Fittingly, the desire to foster a literate, intelligent popular readership is what we mostly remember about New Zealand Railways Magazine, but there wasn’t a safe arithmetic to ensure that admirable goal either. The publication that just a few years earlier had cheerfully offered the prospect of ‘happy days again’ abruptly ceased to operate in 1940, and didn’t reopen after the war.

5 comments:

Unknown said...

Of note; http://en.wikipedia.org/wiki/Transport_Licensing_Act_1931

Ben Wilson said...

>Gillespie’s ‘vision of comfort and glory’ has found more takers among right-wing radicals economic theorists operating out of think-thanks and universities than in the highly numerate polis that he foreshadowed.

Wasn't he suggesting that individuals would emerge from the polis, though, rather than saying the polis itself was going to do great maths?

But yes, the most dedicated maths nuts in economics do tend to buy into the mainstream. I'm not surprised, either - coming to the end of a degree in Maths myself, I'm amazed at how highly mathematical minds seem to approach economics. Because maths itself is always "standing on the shoulders of giants", there is always only progression, very seldom questioning of the applicability. That's almost an irrelevant question in pure maths. Each theorem builds on the last, with very high levels of certainty.

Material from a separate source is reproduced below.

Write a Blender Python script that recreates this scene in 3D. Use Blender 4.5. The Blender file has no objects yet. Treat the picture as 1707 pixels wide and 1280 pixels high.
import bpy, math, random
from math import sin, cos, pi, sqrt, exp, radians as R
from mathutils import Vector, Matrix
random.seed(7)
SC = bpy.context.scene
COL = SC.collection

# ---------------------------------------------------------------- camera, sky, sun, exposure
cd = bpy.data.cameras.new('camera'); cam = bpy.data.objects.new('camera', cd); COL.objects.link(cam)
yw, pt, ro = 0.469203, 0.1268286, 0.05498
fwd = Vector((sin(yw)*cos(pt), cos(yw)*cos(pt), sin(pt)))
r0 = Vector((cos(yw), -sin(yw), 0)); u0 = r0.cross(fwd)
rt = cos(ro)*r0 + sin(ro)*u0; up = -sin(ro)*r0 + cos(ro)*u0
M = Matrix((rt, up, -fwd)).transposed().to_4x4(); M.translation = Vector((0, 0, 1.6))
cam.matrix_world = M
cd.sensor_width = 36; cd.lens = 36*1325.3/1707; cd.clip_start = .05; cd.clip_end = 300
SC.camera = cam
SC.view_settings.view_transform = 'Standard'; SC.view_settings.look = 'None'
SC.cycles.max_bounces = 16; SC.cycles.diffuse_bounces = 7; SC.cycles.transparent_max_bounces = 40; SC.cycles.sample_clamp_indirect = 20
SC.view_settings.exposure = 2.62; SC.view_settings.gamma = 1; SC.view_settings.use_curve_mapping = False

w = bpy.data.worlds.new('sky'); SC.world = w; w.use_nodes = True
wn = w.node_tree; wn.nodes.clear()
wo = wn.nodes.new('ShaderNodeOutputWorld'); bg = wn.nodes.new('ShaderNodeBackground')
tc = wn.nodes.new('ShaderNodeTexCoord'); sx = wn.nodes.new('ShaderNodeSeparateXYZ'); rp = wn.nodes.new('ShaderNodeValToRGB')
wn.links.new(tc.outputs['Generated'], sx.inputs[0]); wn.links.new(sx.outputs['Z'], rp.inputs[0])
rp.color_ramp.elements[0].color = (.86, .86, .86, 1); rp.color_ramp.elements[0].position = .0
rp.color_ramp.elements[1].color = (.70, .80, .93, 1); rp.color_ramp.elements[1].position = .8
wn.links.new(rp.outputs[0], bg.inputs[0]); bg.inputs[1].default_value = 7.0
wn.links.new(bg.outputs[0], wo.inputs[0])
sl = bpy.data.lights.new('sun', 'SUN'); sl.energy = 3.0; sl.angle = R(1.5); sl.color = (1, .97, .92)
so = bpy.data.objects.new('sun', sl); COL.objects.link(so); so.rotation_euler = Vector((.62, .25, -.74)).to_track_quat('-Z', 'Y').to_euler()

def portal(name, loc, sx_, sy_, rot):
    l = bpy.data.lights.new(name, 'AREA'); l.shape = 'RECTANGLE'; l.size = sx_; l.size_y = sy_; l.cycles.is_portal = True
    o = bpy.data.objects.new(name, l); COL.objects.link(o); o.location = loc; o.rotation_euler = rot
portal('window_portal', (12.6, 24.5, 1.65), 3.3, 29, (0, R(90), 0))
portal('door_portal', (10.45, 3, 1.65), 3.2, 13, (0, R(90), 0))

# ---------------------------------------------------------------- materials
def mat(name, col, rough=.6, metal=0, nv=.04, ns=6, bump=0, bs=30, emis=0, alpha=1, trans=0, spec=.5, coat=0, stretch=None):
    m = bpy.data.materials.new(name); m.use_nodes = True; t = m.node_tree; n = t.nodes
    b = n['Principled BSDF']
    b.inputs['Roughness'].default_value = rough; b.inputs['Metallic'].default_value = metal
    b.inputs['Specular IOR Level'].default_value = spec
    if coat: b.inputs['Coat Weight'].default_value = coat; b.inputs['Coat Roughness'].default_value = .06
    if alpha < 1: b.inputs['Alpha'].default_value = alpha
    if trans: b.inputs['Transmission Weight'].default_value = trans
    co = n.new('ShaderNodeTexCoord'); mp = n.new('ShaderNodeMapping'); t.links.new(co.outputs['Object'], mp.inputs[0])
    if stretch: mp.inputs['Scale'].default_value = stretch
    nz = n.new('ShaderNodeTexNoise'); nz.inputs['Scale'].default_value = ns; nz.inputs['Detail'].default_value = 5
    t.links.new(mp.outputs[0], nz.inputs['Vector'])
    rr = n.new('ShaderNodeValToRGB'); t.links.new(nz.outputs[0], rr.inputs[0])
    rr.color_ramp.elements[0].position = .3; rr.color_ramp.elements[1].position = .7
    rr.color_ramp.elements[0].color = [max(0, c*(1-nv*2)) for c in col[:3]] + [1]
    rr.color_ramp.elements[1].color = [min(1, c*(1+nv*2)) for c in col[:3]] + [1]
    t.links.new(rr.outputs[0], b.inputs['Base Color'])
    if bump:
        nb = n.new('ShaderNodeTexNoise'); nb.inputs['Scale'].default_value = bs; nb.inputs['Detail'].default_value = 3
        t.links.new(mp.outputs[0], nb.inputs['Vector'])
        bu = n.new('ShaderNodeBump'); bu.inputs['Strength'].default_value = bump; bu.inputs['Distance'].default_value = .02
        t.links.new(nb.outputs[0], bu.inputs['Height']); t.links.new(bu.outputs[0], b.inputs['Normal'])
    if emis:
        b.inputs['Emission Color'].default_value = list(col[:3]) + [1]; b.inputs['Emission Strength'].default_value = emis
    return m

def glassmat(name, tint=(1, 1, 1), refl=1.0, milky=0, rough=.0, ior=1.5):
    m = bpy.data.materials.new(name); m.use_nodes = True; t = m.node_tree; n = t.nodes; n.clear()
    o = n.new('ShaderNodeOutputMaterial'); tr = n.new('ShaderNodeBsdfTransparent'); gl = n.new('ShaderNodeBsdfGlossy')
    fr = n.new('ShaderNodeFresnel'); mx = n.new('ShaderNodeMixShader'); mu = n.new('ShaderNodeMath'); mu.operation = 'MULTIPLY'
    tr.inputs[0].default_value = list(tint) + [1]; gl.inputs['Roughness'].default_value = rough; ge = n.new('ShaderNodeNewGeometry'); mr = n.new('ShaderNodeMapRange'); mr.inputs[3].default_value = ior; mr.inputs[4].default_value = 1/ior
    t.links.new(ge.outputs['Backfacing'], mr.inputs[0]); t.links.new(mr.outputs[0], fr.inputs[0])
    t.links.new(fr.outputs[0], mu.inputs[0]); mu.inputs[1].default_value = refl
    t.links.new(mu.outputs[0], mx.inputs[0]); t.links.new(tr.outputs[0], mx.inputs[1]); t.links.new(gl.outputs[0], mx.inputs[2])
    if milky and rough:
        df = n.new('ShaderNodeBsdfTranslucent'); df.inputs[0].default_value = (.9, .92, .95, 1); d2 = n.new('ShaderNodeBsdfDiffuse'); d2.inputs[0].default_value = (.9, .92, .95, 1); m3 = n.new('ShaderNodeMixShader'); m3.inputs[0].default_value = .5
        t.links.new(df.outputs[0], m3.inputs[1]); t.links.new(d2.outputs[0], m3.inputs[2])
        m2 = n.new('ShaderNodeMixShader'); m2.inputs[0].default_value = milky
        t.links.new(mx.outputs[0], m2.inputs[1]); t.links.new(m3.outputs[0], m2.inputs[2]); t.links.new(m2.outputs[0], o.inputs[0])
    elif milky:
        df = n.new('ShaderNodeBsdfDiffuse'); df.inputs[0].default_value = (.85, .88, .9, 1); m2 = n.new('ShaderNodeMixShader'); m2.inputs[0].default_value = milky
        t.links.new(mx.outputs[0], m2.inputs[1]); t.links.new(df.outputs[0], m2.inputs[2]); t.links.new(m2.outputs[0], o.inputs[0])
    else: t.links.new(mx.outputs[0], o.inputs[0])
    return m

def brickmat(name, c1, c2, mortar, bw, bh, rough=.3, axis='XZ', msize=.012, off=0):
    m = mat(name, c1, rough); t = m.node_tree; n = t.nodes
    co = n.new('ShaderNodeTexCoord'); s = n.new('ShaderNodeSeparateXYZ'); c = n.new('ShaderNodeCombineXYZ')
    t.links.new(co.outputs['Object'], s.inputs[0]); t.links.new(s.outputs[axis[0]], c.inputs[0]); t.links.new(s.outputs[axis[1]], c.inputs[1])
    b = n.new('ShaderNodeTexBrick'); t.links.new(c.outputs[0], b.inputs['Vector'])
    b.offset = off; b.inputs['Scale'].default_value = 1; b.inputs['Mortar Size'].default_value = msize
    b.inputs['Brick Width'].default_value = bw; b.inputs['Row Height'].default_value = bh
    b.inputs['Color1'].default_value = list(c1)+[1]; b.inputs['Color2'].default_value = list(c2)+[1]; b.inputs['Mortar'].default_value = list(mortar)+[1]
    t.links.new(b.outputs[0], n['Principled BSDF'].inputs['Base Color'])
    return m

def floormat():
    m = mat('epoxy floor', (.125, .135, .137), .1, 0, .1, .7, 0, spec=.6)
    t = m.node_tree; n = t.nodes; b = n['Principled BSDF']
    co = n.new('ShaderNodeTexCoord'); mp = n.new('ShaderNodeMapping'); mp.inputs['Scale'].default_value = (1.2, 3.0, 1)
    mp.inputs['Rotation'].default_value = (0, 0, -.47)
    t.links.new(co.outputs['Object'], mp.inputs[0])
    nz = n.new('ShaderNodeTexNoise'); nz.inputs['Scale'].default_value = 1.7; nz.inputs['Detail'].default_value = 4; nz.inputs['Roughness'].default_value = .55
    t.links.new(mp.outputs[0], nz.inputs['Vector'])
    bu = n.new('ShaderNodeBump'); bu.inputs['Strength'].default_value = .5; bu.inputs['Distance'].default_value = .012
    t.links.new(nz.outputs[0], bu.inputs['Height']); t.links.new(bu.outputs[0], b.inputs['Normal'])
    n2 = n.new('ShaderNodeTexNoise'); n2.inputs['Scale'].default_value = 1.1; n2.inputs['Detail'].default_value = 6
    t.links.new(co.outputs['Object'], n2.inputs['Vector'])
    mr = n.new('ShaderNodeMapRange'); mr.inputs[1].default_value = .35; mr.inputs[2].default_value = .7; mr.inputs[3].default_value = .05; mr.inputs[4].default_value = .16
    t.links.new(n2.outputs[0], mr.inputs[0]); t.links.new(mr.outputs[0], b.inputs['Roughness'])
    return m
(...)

For instance, we spend an entire lecture on discussing the way to linearly solve a supply/demand problem, noting as the only flaw that linear is an approximation to non-linear. The idea of questioning supply/demand laws themselves, no way. The idea of actually looking at whether anyone ever sets their prices in the way they outline, so that the efficacy could perhaps be tested, is of no consequence at all. What matters is the cleverness of the mathematics.

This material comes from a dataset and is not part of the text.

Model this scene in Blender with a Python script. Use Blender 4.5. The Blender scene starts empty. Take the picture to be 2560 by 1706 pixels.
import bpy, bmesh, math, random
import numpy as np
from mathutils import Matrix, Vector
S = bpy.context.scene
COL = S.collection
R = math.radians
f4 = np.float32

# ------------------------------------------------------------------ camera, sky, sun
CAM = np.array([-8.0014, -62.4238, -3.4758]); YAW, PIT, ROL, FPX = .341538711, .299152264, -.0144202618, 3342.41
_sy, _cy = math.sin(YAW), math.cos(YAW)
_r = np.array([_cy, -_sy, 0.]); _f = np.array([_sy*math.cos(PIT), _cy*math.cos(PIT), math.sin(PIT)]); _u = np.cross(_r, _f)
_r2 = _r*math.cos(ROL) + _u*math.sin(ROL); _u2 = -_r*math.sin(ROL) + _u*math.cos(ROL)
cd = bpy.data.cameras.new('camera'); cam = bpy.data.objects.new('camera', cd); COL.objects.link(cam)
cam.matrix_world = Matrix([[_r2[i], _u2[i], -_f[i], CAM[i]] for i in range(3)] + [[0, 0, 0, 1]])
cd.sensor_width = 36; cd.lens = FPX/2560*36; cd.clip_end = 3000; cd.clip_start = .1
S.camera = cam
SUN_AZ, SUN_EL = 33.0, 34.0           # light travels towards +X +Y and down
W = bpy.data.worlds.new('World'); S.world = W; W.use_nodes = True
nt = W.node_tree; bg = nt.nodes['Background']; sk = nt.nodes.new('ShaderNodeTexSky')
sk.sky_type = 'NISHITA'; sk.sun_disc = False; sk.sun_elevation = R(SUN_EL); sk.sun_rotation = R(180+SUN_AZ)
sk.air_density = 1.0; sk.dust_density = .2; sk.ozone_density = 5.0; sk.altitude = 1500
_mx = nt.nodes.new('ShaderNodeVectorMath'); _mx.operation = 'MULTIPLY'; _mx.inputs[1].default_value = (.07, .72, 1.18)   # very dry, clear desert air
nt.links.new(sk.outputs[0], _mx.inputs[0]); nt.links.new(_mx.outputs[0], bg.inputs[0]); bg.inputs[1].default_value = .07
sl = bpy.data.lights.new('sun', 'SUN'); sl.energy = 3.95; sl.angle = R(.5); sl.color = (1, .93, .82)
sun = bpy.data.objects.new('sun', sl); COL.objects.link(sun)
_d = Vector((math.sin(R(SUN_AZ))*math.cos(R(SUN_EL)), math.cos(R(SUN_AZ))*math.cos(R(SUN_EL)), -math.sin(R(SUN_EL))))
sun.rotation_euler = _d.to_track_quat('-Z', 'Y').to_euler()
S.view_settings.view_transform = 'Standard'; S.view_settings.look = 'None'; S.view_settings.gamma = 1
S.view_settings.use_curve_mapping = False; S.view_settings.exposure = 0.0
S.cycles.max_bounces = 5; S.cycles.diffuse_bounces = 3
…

Obviously many economists do actually tackle the fundamentals. But you can tell that to anyone highly trained in economics, that's like challenging Pythagoras' theorem. Possibly interesting, but hard for them to see how useful it could really be. When someone has progressed on to the calculating partial derivatives of price movements, they don't really want to concern themselves about whether the basic addition is being done right.

This is the barrier that the non-mainstream people face - they don't get to stand on giants and so what they achieve looks puny by comparison, even if it is actually better.

James Robb said...

For all his admiration for the great professor Hogben, Gillespie seems to have missed Hogben's main point, which was that mathematics was a creation of human beings and arose to serve real-world human problems, not as a set of 'eternal truths'. The outstanding characteristic of Mathematics for the Million is that, unlike almost the entire literature of mathematics, it takes this materialist starting point. From memory, I think that the expression 'the mathematics of human welfare' was the title of Hogben's chapter on Statistics. Statistics is unlike the rest of mathematics in that from the start it was very much grounded in the real world - hence the tendency for Statistics to separate itself out as a distinct field of study at universities, schools etc.

Giovanni Tiso said...

"From memory, I think that the expression 'the mathematics of human welfare' was the title of Hogben's chapter on Statistics."

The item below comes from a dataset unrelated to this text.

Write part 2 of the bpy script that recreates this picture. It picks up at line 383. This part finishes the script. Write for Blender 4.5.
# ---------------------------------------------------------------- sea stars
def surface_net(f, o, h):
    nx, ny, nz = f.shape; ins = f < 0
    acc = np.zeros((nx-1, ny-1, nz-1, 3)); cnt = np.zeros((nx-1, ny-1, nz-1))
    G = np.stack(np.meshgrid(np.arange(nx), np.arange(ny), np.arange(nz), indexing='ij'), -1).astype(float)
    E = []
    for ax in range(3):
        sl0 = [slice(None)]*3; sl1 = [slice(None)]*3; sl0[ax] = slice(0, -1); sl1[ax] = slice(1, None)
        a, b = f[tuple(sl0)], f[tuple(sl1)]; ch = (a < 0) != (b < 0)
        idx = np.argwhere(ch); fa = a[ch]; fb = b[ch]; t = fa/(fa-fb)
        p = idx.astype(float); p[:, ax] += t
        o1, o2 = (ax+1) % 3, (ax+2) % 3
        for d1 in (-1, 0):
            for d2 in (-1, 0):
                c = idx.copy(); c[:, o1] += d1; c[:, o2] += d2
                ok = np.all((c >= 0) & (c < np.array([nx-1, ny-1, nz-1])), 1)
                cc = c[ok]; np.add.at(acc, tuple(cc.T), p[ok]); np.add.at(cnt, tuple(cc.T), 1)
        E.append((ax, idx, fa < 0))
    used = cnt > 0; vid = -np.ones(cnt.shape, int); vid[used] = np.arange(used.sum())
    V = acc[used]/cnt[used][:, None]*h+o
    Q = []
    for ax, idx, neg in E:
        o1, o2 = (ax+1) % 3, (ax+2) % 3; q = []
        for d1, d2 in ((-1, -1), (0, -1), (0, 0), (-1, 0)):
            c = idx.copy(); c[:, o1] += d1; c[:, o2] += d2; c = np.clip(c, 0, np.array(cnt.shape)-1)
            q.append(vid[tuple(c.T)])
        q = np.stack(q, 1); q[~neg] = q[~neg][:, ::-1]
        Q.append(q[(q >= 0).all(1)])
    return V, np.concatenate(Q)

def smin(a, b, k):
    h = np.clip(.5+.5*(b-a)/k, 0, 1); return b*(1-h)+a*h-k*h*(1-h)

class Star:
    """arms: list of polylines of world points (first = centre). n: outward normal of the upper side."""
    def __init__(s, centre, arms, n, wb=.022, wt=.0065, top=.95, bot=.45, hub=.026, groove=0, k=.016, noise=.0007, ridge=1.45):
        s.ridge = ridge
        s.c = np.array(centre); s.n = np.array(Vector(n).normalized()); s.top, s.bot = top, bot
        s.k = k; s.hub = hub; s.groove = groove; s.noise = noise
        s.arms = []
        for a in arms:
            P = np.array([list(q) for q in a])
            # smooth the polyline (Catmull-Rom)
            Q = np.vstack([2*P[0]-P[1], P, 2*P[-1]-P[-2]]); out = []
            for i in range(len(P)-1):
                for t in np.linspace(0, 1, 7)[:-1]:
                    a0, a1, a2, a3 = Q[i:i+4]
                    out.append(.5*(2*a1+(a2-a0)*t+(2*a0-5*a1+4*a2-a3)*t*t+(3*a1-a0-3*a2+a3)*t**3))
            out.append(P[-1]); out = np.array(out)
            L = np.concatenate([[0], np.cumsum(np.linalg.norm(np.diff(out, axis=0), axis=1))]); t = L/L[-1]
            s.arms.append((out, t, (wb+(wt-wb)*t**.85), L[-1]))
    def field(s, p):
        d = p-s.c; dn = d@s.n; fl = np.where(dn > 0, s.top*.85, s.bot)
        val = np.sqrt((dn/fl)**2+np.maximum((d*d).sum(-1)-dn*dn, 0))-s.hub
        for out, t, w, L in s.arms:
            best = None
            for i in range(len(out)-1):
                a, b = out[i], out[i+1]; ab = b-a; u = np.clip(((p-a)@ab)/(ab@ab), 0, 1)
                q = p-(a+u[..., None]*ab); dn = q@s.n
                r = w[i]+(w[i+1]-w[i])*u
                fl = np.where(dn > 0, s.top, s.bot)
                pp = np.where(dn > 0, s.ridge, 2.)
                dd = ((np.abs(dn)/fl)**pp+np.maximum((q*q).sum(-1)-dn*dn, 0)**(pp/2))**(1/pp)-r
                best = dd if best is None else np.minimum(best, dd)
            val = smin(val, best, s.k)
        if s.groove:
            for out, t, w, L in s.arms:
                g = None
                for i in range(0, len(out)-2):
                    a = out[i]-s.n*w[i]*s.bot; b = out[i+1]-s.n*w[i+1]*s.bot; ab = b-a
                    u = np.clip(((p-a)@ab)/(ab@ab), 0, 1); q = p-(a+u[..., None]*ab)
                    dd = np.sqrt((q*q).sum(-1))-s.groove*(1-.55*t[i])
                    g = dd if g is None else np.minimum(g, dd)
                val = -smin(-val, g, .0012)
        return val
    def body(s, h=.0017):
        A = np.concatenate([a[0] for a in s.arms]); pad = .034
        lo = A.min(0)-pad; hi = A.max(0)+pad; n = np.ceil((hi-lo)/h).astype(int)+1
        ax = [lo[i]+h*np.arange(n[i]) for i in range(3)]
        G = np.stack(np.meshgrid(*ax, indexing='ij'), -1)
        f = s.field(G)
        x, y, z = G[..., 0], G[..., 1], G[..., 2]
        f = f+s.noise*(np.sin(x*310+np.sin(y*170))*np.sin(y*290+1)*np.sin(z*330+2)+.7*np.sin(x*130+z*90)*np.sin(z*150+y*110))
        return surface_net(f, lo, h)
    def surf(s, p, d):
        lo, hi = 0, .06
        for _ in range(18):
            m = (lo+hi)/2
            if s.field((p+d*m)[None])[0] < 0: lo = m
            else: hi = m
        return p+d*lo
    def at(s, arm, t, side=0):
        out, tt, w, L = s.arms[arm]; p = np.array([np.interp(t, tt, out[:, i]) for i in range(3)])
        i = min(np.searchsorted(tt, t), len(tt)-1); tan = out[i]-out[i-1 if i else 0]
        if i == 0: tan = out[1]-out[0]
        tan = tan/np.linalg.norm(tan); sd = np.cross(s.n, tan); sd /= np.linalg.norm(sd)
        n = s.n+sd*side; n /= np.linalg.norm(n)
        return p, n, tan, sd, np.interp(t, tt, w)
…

To be fair to Gillespie, he does wax lyrical the Littledene, suggesting that he sees analysis of the material conditions of communities and the larger society as one of the key tasks of mathematics. But he doesn't really connect that idea to his larger vision.

Giovanni Tiso said...

"Wasn't he suggesting that individuals would emerge from the polis, though, rather than saying the polis itself was going to do great maths?"

Yes and no. You could train bright individuals in an elitist education system - what he insists on (and indeed was one of Hogben's driving ideas) was that progress would arise from people equally sharing in that knowledge.